I recently celebrated my 27th year of being alive, and I must say it was probably one of the best birthdays I ever had. I recall when 10 years ago, I didn’t even have any friends to celebrate with, and I was actually at home by myself suffering from a suspension from school. It was quite pathetic, and an unfortunate way to “celebrate” anything.
As the years progressed, I started having more and more people involved with my life, and while I was thankful for that, the depth was beginning to decrease as well. I remember there was one birthday party where I had invited over 180 people (what the freak was I thinking?) and although it was a wonderfully crazy time of people just having fun together and I felt thankful that these people even took the time to visit me on my birthday, I had a moment when I looked around the room and realized that only a handful of these people were really people who I had a thriving relationship with. It was strange, because even though I was surrounded by so many great people, I still felt lonely and hungry to live with people.
For my most recent birthday, I was on the brink of not having any sort of gathering at all. I would have been okay with just being by myself, just like that girl I was 10 years ago. This past year had been difficult in regards to my closest relationships, and I definitely had some fall-outs that affected me deeply. But I decided to bite the bullet and have a small dinner of girls who had made a significant impact in my life within the past year, and it was the best group of people I could have spent any birthday with.
And then the love started pouring in. When I stopped trying to just get people together for the sake of making myself feel better or making some sort of statement that I was not miserable and in fact was embracing my “popularity,” little by little people started surprising me. I received meaningful emails from friends I hadn’t seen and hung out with in years, new friends in my life made me delicious cakes and cupcakes, I got to spend quality time with amazing souls through birthday lunches/dinners, and I got to witness what it really meant to celebrate someone, and to truly show thanks that they were alive. My mother even wrote me a card in ENGLISH which took her nearly two days to rack her brain over a translation dictionary for. It really taught me how sacred a birthday really is, and how I want to celebrate others’ birthdays from now on too.

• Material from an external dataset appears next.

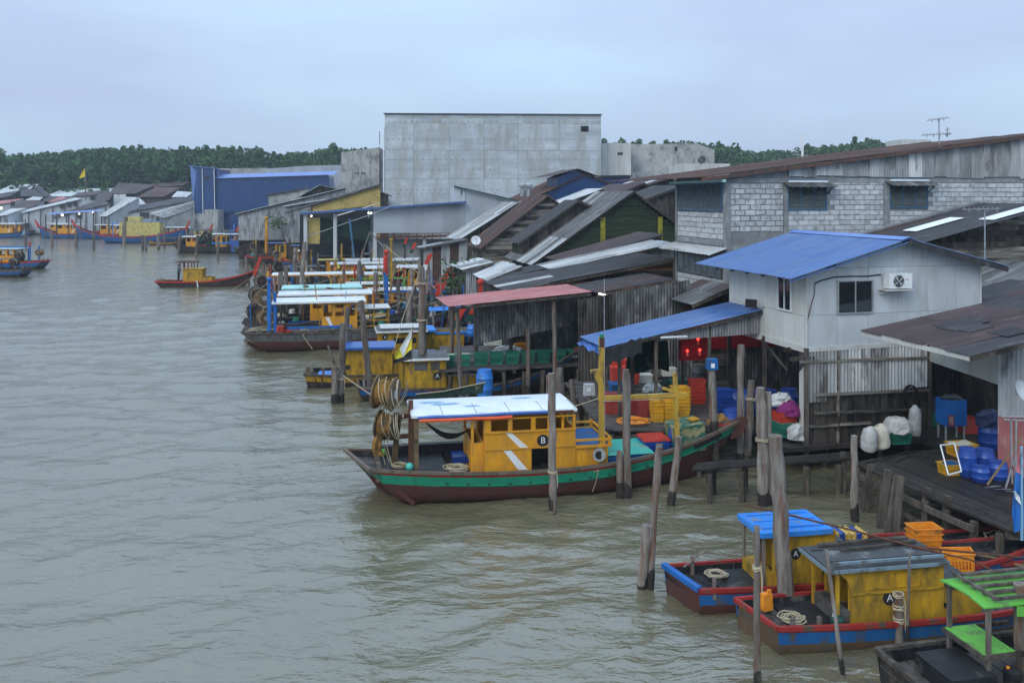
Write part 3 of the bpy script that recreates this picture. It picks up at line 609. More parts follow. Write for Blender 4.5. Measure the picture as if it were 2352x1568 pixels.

Love is seriously SUCH a humbling gift. I can’t believe to this day how many people love on me when I really feel like I don’t deserve it at times. It strikes me in my heart when I converse with people who don’t think they have any friends, who think no one cares enough about them, or even think that God purposely wants them to be alone. But with that, it’s so easy to fall into self-pity while playing the “loner-victim” card. I feel like I was in this stage for the longest time, and then I transitioned into the surrender stage, where I willingly relinquished control over my relationships and threw it up to God, saying within my heart that these relationships are not mine to hold tightly, but I need to allow them to grow, die, or even re-birth in their own organic way. And I started praying specifically for the friendships I struggled with, and became less entitled to them too. As I became more reliant on trusting God that He would bring friends and mentors who would not only edify me, but prosper with me, love came in at opportune times, and it also broke me at unfortunate times.
It’s interesting that when I was younger, it mattered so much to me that many people knew my name. But now as I’m thanking God for another year where I’m older and wiser, I just desire for people to know my story.